Study: Enterprise B2B Marketers Focusing More on Financial Metrics and Efficiency

Enterprise B2B marketers are now emphasizing revenue-focused KPIs over vanity metrics such as clickthrough rates and lead volume, according to a study from B2B marketing specialist 2X and management consultancy Avasant. That shift ties in with a heightened focus on more efficient and effective ways to get the job done.

“Marketing is starting to speak the language of the business—adopting financial metrics and aligning more closely with the CFO and CEO,” notes Lisa Cole, Chief Marketing Officer at 2X. “That shift will go a long way in repositioning marketing as a growth engine, not just a service function.”

The “Rethinking B2B Marketing Execution” report showed that net new revenue was the top KPI, used by 43.7% of the B2B enterprises surveyed. ROI took second place, with 36.8% of those surveyed tracking it, followed by customer lifetime value (33.3%), opportunity-to-sales conversion (29.9%) and cost per acquisition (28.7%).

“The thinking is evolving from ‘How many leads did we generate?’ to ‘How efficiently are we driving growth?’ That’s a much more mature, financially accountable posture,” Cole contends. “It also reflects a deeper level of partnership with finance and executive leadership. Marketers are showing up in board meetings ready to speak the language of ROI, margin and payback period. That’s exactly where we need to be.”

An AI Red Flag

Being able to prove the value of marketing spend is critical to ensuring that the department receives enough budget to continue those wins. Among those surveyed, the marketing budget equaled a median of 3.7% of revenue. According to the report, a marketing budget of 3%-4% suggests a sales-led business model, while a budget of 8%-10% indicates a marketing-led business with greater emphasis on demand generation, brand building and other growth initiatives.

Not surprisingly, AI-driven campaigns were the top trend influencing marketing budgets and strategies; 72.4% of survey respondents sought to reap benefits such as real-time campaign optimization and accelerated content creation. Similarly, 57.5% were implementing intelligent automation.

The emphasis on AI and automation suggests that B2B enterprises are looking for greater flexibility, scalability and efficiency. However, budgets aren’t yet reflecting savings when it comes to employees. Personnel accounted for 55.9% of marketing budgets, with only 23.9% allocated to growth initiatives and other programs and 20.2% to tech.

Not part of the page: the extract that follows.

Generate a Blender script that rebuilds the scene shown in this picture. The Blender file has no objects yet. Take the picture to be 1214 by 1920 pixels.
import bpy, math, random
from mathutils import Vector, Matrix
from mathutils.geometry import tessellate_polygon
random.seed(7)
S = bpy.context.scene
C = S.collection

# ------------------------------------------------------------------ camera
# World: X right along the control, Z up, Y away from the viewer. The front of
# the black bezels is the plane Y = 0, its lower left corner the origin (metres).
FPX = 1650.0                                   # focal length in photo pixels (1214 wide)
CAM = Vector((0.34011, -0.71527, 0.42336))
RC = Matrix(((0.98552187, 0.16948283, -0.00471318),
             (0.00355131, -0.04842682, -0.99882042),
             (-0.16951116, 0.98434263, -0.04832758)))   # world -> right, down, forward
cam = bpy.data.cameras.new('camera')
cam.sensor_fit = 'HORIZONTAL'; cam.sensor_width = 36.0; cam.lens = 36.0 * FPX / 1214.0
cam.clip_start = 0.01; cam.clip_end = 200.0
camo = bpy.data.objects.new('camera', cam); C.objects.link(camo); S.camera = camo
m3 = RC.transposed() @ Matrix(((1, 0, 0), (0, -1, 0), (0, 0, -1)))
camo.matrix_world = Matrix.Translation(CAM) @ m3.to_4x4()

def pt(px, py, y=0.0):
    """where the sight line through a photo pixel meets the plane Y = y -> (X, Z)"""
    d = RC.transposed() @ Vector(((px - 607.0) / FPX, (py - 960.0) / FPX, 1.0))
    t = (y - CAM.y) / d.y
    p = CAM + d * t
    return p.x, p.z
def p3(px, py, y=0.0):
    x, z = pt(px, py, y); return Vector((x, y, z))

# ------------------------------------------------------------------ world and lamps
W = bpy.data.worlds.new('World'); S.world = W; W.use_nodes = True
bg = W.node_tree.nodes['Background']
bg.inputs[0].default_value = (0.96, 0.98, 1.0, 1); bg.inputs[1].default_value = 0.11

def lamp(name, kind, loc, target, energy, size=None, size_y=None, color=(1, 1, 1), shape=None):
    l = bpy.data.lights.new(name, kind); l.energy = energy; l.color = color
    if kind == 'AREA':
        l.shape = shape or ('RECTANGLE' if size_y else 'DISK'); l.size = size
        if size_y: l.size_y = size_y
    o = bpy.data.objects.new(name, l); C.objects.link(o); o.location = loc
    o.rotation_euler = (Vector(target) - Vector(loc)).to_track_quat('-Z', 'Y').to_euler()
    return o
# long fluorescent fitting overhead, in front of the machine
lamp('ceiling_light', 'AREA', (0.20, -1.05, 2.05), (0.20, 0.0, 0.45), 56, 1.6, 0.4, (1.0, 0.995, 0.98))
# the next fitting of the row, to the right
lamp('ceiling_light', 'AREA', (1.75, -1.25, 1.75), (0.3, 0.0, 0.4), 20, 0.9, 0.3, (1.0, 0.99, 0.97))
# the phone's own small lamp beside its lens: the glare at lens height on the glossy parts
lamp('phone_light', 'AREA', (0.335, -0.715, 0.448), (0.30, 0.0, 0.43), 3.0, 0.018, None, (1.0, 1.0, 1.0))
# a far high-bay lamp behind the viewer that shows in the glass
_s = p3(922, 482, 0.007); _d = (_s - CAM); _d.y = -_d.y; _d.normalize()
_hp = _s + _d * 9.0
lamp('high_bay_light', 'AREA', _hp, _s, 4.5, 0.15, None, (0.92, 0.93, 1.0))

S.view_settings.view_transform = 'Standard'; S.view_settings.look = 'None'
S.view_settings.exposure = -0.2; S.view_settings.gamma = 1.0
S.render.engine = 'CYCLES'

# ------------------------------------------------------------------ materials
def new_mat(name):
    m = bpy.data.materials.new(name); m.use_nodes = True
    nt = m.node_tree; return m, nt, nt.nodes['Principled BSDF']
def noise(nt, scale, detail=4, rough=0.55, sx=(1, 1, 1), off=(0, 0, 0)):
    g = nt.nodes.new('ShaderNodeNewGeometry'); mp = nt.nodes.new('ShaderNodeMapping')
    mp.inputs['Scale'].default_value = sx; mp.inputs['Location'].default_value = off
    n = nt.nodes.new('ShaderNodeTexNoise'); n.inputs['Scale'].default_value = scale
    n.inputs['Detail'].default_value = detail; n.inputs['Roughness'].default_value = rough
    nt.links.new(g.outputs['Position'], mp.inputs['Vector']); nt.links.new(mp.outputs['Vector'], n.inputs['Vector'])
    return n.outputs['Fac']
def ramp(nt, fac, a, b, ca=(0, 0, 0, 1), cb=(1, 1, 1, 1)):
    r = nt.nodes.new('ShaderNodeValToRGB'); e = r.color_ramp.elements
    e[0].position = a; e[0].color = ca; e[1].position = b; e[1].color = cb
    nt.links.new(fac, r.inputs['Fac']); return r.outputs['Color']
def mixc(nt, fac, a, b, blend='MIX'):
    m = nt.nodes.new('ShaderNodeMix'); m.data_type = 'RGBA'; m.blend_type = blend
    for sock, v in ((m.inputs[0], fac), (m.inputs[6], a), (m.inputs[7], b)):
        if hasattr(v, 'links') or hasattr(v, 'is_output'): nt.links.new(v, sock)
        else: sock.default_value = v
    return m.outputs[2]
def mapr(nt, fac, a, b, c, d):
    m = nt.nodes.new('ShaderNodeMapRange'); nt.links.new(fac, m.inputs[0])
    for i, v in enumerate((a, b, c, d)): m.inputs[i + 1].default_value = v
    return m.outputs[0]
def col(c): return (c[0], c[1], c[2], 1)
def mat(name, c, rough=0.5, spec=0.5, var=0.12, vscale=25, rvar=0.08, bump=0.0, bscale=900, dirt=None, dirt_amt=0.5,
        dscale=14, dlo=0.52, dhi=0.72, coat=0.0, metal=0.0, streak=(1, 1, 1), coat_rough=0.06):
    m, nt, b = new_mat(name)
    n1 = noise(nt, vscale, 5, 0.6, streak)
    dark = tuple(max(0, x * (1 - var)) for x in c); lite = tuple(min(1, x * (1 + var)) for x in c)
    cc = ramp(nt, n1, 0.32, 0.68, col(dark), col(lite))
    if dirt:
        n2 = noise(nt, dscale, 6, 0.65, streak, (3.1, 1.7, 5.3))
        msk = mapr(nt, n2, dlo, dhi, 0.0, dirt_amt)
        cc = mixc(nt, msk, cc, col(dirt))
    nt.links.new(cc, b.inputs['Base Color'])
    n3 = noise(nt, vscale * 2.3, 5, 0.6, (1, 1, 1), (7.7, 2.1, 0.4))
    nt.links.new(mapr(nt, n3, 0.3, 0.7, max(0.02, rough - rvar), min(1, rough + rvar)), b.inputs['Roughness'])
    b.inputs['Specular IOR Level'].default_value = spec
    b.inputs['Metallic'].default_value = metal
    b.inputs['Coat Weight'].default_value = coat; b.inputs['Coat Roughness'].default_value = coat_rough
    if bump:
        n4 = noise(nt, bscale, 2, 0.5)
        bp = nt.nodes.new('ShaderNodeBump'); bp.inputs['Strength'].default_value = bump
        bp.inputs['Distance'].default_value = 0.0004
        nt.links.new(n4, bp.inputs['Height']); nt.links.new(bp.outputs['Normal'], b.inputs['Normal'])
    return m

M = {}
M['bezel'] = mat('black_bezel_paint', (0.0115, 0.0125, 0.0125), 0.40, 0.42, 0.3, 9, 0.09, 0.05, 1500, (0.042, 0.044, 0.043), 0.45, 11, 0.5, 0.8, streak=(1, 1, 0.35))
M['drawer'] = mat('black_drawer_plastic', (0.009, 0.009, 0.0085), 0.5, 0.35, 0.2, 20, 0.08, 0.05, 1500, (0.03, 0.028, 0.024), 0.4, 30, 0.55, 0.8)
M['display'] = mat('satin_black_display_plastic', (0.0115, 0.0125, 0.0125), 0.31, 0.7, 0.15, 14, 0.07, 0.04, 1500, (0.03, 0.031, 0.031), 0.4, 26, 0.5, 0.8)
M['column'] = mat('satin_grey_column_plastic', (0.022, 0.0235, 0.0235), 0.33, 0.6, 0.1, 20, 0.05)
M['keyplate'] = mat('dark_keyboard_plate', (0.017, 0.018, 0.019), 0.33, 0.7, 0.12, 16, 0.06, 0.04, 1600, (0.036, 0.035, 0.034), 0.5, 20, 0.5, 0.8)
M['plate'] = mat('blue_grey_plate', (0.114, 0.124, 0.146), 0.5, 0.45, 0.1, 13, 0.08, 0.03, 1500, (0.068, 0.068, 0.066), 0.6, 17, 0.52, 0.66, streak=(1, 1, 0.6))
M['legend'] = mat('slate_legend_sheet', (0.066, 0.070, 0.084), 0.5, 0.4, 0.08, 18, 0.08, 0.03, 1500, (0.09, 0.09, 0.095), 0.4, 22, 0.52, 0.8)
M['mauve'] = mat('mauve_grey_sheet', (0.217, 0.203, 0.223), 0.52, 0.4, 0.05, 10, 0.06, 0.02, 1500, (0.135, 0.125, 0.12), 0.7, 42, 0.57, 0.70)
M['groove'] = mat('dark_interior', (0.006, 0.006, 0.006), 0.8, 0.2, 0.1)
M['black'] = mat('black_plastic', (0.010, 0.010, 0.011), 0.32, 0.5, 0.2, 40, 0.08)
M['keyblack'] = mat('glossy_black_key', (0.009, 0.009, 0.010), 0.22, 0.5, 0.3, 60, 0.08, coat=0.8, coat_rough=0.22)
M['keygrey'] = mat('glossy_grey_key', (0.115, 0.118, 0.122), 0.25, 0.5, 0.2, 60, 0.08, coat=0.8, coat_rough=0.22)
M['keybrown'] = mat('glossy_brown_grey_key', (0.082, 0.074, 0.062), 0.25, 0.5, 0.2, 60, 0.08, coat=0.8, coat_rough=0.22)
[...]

“You’d expect AI to unlock productivity and reduce the need for as many resources, faster execution and fewer people. But that’s not what the data showed,” Cole explains. To fund AI and other tech investments, businesses are reallocating funds not from personnel but from campaign execution and programs—“the part of the budget that actually fuels the pipeline. That’s a red flag. If AI is supposed to help us scale impact without scaling cost, then we’ve got to ask: Why are we layering on more technology without rethinking the operating model? If organizations aren’t reducing operational overhead or accelerating output, we’re just adding cost in a new place, and missing the point of AI entirely.”

In-House vs Outsourced

Nearly 62% of survey respondents’ full-time equivalent (FTE) marketing employees were internal, with the remaining 38.2% outsourced. Cost efficiency was by far the primary reason for outsourcing, cited by 86.4%; access to expertise was a distant second, given by 59.1%. Cost-effectiveness was also the top factor in selected a marketing outsourcing partner, cited by 58.6%. Expertise in the hiring company’s industry or niche was cited by 42.5%, followed by proven track record and testimonials (40.2%).

Marketing operations saw the greatest increase in spend as a percentage of marketing budget for outsourcing, with a 35% increase between 2023 and 2024. Nearly 84% of loyalty program execution and web management and optimization is outsourced, along with 78.2% of lead management. The percentage spent on outsourced marketing intelligence rose 34%, with 81.6% of market research and competitive analysis work outsourced.

“The smartest marketing leaders treat their organization like a high-return investment portfolio. They’re keeping the strategic work—brand, GTM strategy, customer experience—in-house, where alignment and ownership matter most,” Cole asserts. “The key is to align outsourcing with where you want to create leverage. If the work is high-volume, process-driven or time-intensive but doesn’t differentiate your brand, you shouldn’t be building that capacity internally. Outsource it, automate it, or both. That’s how you create an operating model that can adapt and scale.”